• **EXERCISE DESCRIPTION**
Pick out each line of the records that includes the string "scene", and copy it.

## begin RECORDS SUPPLIED

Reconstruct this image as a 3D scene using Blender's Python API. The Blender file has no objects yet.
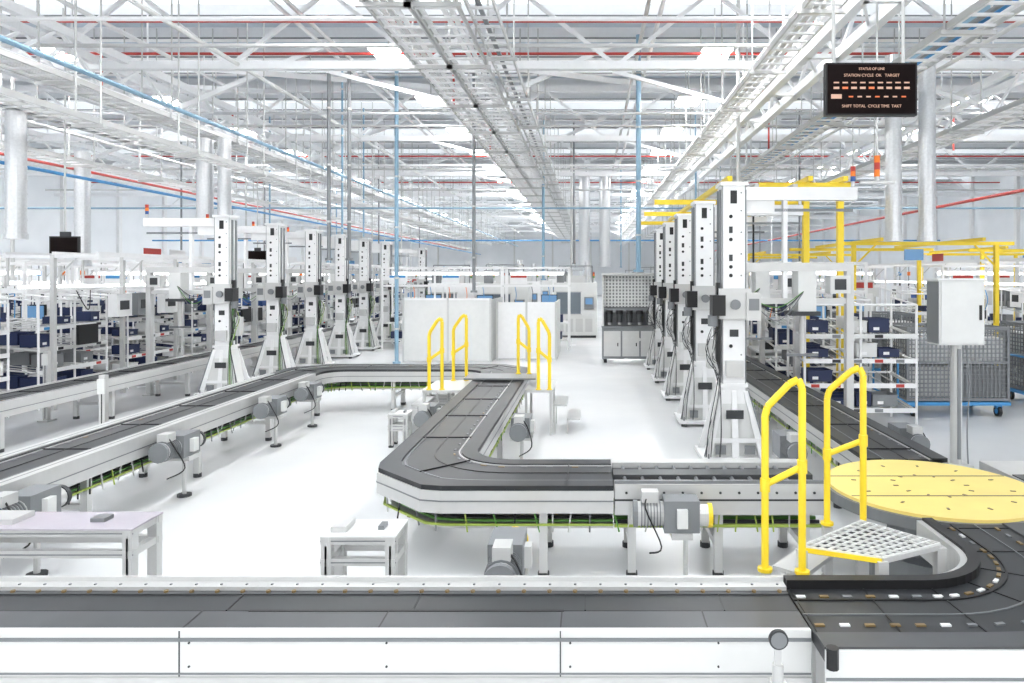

## end RECORDS SUPPLIED
## begin RECORDS SUPPLIED

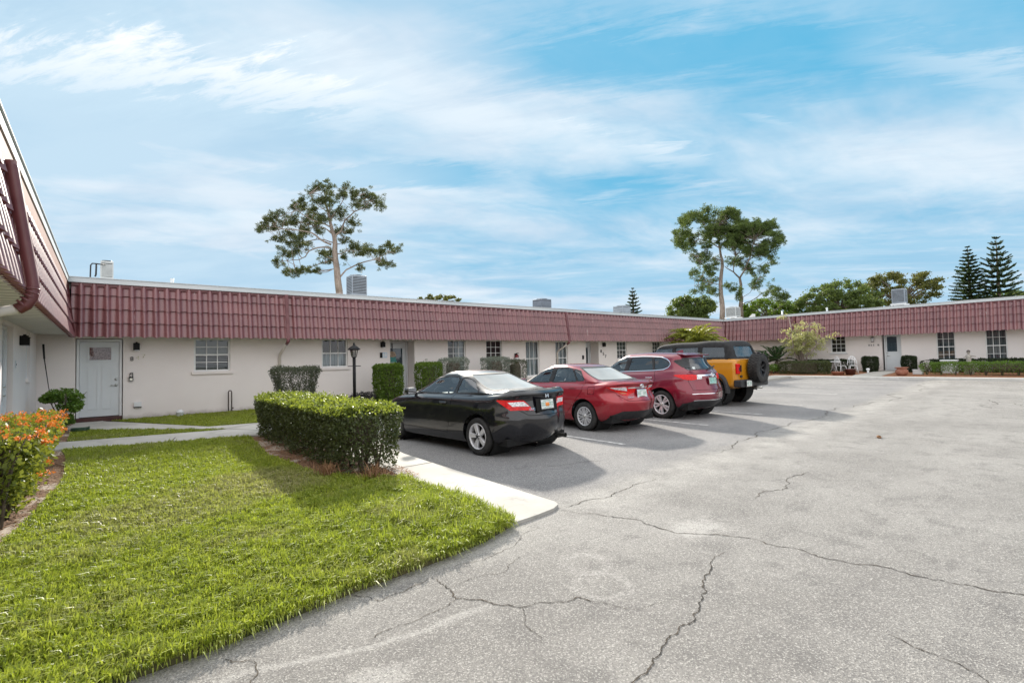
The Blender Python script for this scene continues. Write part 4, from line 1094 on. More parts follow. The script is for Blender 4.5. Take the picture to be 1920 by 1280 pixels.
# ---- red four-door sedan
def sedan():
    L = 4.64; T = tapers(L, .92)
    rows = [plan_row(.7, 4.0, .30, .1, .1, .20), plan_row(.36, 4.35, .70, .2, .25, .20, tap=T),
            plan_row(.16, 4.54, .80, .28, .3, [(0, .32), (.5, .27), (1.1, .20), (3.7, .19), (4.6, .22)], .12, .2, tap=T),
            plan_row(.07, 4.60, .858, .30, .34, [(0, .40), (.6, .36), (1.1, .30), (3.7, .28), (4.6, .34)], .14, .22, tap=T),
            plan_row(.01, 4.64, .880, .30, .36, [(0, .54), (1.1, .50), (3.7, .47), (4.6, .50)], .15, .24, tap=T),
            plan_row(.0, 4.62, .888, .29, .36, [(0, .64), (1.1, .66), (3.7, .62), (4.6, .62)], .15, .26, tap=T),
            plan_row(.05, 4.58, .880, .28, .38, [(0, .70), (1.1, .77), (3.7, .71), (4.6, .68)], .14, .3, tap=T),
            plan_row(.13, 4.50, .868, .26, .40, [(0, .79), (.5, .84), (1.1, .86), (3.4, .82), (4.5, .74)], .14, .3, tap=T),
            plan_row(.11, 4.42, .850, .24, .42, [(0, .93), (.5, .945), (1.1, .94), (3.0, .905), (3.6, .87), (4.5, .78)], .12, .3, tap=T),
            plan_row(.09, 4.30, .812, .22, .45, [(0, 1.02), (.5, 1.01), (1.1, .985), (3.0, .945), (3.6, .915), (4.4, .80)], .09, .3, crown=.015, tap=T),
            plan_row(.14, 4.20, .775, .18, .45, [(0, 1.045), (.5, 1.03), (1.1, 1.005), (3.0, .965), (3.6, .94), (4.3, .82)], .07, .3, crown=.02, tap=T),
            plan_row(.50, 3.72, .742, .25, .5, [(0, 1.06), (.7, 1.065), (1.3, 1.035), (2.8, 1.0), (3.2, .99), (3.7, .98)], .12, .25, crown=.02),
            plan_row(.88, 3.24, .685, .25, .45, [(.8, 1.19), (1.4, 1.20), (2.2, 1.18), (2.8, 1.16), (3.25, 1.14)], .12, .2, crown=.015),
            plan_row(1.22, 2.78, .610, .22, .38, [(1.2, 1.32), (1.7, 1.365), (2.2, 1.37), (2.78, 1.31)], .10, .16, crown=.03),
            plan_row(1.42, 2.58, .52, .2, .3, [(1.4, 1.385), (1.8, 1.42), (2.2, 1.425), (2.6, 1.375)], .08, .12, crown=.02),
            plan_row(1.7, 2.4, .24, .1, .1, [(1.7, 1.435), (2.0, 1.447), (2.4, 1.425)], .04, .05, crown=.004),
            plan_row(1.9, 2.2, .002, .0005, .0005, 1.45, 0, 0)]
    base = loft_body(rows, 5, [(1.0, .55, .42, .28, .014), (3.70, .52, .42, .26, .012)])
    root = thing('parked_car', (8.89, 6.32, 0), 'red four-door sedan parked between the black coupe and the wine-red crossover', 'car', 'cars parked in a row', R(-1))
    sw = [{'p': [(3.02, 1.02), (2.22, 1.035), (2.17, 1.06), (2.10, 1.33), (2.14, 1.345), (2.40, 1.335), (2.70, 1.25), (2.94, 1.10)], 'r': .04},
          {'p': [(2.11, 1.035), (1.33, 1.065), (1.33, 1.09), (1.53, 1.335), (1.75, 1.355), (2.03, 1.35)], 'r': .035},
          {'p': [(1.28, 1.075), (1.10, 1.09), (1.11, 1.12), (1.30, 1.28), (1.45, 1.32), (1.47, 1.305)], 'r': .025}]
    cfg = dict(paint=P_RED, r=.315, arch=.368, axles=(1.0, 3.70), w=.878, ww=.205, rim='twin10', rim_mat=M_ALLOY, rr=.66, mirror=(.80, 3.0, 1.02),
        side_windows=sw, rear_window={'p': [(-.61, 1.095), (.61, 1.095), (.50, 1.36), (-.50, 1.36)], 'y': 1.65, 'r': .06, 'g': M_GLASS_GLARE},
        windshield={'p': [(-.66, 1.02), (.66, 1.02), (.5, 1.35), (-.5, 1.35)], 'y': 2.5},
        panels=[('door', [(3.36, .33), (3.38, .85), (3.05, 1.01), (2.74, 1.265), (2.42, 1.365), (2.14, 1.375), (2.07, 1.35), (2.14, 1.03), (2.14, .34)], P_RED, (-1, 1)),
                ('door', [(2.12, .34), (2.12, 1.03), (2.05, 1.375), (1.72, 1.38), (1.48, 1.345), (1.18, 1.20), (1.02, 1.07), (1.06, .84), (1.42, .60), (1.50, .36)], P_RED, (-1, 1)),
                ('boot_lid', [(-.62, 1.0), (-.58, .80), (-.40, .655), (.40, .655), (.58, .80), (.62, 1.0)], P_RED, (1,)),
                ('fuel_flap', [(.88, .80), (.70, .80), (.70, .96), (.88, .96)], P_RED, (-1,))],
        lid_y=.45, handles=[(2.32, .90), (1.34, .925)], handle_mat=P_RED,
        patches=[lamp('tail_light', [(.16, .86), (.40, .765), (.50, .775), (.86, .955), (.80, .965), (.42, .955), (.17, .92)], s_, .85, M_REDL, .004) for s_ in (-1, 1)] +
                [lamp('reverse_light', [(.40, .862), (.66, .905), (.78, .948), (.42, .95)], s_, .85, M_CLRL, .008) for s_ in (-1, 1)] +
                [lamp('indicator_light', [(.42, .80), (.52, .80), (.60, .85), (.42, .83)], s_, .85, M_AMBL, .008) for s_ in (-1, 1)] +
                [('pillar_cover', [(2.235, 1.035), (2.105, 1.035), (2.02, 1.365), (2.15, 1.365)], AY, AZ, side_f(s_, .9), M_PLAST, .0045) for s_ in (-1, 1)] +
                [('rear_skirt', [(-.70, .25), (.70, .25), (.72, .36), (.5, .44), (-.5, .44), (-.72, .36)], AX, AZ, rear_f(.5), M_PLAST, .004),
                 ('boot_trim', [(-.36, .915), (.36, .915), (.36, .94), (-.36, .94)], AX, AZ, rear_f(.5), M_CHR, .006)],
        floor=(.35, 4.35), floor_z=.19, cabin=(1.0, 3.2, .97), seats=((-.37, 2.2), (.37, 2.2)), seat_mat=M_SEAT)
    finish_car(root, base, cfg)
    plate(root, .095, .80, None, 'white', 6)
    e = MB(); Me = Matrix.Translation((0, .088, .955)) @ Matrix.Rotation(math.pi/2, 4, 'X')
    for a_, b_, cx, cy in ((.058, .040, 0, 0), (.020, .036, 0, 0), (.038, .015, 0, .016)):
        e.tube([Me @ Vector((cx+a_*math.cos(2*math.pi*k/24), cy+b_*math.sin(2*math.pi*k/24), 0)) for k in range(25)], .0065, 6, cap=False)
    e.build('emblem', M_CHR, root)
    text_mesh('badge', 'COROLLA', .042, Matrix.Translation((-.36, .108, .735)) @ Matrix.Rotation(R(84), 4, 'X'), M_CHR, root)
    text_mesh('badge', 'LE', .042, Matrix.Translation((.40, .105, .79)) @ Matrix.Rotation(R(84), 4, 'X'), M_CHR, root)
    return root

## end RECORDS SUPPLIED

• **WRITTEN SOLUTION**
Reconstruct this image as a 3D scene using Blender's Python API. The Blender file has no objects yet.
The Blender Python script for this scene continues. Write part 4, from line 1094 on. More parts follow. The script is for Blender 4.5. Take the picture to be 1920 by 1280 pixels.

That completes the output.